##### SOURCE DATA #####
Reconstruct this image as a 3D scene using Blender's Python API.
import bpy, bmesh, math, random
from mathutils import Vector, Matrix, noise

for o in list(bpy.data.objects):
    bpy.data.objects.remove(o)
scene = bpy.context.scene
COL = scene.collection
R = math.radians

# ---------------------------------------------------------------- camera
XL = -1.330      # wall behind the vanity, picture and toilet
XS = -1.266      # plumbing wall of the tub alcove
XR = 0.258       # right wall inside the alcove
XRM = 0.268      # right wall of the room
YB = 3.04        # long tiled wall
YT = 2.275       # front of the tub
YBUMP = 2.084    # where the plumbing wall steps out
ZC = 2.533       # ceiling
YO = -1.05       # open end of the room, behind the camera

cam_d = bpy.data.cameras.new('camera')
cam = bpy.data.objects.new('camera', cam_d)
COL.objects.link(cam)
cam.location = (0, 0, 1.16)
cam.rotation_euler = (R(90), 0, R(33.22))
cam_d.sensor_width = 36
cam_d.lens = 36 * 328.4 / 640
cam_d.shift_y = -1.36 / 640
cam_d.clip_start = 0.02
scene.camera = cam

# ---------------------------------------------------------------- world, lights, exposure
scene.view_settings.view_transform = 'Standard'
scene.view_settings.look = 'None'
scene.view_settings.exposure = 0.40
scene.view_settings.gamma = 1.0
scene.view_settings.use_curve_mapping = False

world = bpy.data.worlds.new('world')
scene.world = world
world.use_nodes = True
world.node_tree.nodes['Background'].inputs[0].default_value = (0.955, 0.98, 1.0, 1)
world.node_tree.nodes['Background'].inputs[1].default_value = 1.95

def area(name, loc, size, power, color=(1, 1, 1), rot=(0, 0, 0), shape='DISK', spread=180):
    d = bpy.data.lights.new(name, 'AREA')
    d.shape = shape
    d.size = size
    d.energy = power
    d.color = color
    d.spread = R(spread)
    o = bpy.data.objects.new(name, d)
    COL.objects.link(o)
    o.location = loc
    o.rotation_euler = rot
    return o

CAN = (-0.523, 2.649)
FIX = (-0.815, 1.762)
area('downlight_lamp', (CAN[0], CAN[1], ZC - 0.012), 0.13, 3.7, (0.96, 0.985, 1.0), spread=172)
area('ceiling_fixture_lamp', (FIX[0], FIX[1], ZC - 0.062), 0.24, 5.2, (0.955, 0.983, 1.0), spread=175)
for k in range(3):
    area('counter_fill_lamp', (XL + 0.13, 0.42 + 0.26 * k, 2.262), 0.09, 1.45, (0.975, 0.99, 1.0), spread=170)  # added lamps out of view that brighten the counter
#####
_AIM_
Copy out the whole listing, exactly as written.

_ANSWER FOR THIS EXERCISE_
Reconstruct this image as a 3D scene using Blender's Python API.
import bpy, bmesh, math, random
from mathutils import Vector, Matrix, noise

for o in list(bpy.data.objects):
    bpy.data.objects.remove(o)
scene = bpy.context.scene
COL = scene.collection
R = math.radians

# ---------------------------------------------------------------- camera
XL = -1.330      # wall behind the vanity, picture and toilet
XS = -1.266      # plumbing wall of the tub alcove
XR = 0.258       # right wall inside the alcove
XRM = 0.268      # right wall of the room
YB = 3.04        # long tiled wall
YT = 2.275       # front of the tub
YBUMP = 2.084    # where the plumbing wall steps out
ZC = 2.533       # ceiling
YO = -1.05       # open end of the room, behind the camera

cam_d = bpy.data.cameras.new('camera')
cam = bpy.data.objects.new('camera', cam_d)
COL.objects.link(cam)
cam.location = (0, 0, 1.16)
cam.rotation_euler = (R(90), 0, R(33.22))
cam_d.sensor_width = 36
cam_d.lens = 36 * 328.4 / 640
cam_d.shift_y = -1.36 / 640
cam_d.clip_start = 0.02
scene.camera = cam

# ---------------------------------------------------------------- world, lights, exposure
scene.view_settings.view_transform = 'Standard'
scene.view_settings.look = 'None'
scene.view_settings.exposure = 0.40
scene.view_settings.gamma = 1.0
scene.view_settings.use_curve_mapping = False

world = bpy.data.worlds.new('world')
scene.world = world
world.use_nodes = True
world.node_tree.nodes['Background'].inputs[0].default_value = (0.955, 0.98, 1.0, 1)
world.node_tree.nodes['Background'].inputs[1].default_value = 1.95

def area(name, loc, size, power, color=(1, 1, 1), rot=(0, 0, 0), shape='DISK', spread=180):
    d = bpy.data.lights.new(name, 'AREA')
    d.shape = shape
    d.size = size
    d.energy = power
    d.color = color
    d.spread = R(spread)
    o = bpy.data.objects.new(name, d)
    COL.objects.link(o)
    o.location = loc
    o.rotation_euler = rot
    return o

CAN = (-0.523, 2.649)
FIX = (-0.815, 1.762)
area('downlight_lamp', (CAN[0], CAN[1], ZC - 0.012), 0.13, 3.7, (0.96, 0.985, 1.0), spread=172)
area('ceiling_fixture_lamp', (FIX[0], FIX[1], ZC - 0.062), 0.24, 5.2, (0.955, 0.983, 1.0), spread=175)
for k in range(3):
    area('counter_fill_lamp', (XL + 0.13, 0.42 + 0.26 * k, 2.262), 0.09, 1.45, (0.975, 0.99, 1.0), spread=170)  # added lamps out of view that brighten the counter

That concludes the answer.